[Your objective]
Your task is to repeat the listing exactly.

[Collected material]
* Begin *

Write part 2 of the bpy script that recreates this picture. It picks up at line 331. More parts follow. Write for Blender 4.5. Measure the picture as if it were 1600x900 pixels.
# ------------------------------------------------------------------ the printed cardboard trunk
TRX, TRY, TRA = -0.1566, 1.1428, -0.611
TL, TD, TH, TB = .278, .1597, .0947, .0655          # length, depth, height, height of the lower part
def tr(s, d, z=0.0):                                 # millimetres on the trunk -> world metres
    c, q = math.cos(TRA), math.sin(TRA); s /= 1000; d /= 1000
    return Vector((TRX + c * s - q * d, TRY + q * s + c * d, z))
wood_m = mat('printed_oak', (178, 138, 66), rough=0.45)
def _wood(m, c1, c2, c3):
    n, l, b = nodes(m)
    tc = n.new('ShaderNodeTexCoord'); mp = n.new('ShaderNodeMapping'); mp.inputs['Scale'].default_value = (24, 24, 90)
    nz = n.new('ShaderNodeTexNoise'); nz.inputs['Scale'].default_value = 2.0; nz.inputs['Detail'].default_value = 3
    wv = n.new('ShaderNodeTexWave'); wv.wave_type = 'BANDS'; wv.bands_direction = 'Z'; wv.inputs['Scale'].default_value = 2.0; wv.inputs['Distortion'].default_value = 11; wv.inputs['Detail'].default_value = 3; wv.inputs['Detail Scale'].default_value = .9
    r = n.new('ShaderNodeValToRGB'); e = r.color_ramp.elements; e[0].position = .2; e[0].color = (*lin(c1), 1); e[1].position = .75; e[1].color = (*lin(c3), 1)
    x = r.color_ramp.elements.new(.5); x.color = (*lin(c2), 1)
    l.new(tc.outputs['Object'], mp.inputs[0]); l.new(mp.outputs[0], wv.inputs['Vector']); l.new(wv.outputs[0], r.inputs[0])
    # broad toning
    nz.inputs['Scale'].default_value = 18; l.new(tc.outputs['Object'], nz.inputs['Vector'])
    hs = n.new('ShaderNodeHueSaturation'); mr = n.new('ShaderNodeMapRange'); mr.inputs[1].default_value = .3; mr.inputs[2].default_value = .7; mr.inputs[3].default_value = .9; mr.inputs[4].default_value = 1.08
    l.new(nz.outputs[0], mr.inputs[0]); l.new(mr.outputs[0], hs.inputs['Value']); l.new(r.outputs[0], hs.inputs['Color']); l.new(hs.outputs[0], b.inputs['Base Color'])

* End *

[Answer below]
Write part 2 of the bpy script that recreates this picture. It picks up at line 331. More parts follow. Write for Blender 4.5. Measure the picture as if it were 1600x900 pixels.
# ------------------------------------------------------------------ the printed cardboard trunk
TRX, TRY, TRA = -0.1566, 1.1428, -0.611
TL, TD, TH, TB = .278, .1597, .0947, .0655          # length, depth, height, height of the lower part
def tr(s, d, z=0.0):                                 # millimetres on the trunk -> world metres
    c, q = math.cos(TRA), math.sin(TRA); s /= 1000; d /= 1000
    return Vector((TRX + c * s - q * d, TRY + q * s + c * d, z))
wood_m = mat('printed_oak', (178, 138, 66), rough=0.45)
def _wood(m, c1, c2, c3):
    n, l, b = nodes(m)
    tc = n.new('ShaderNodeTexCoord'); mp = n.new('ShaderNodeMapping'); mp.inputs['Scale'].default_value = (24, 24, 90)
    nz = n.new('ShaderNodeTexNoise'); nz.inputs['Scale'].default_value = 2.0; nz.inputs['Detail'].default_value = 3
    wv = n.new('ShaderNodeTexWave'); wv.wave_type = 'BANDS'; wv.bands_direction = 'Z'; wv.inputs['Scale'].default_value = 2.0; wv.inputs['Distortion'].default_value = 11; wv.inputs['Detail'].default_value = 3; wv.inputs['Detail Scale'].default_value = .9
    r = n.new('ShaderNodeValToRGB'); e = r.color_ramp.elements; e[0].position = .2; e[0].color = (*lin(c1), 1); e[1].position = .75; e[1].color = (*lin(c3), 1)
    x = r.color_ramp.elements.new(.5); x.color = (*lin(c2), 1)
    l.new(tc.outputs['Object'], mp.inputs[0]); l.new(mp.outputs[0], wv.inputs['Vector']); l.new(wv.outputs[0], r.inputs[0])
    # broad toning
    nz.inputs['Scale'].default_value = 18; l.new(tc.outputs['Object'], nz.inputs['Vector'])
    hs = n.new('ShaderNodeHueSaturation'); mr = n.new('ShaderNodeMapRange'); mr.inputs[1].default_value = .3; mr.inputs[2].default_value = .7; mr.inputs[3].default_value = .9; mr.inputs[4].default_value = 1.08
    l.new(nz.outputs[0], mr.inputs[0]); l.new(mr.outputs[0], hs.inputs['Value']); l.new(r.outputs[0], hs.inputs['Color']); l.new(hs.outputs[0], b.inputs['Base Color'])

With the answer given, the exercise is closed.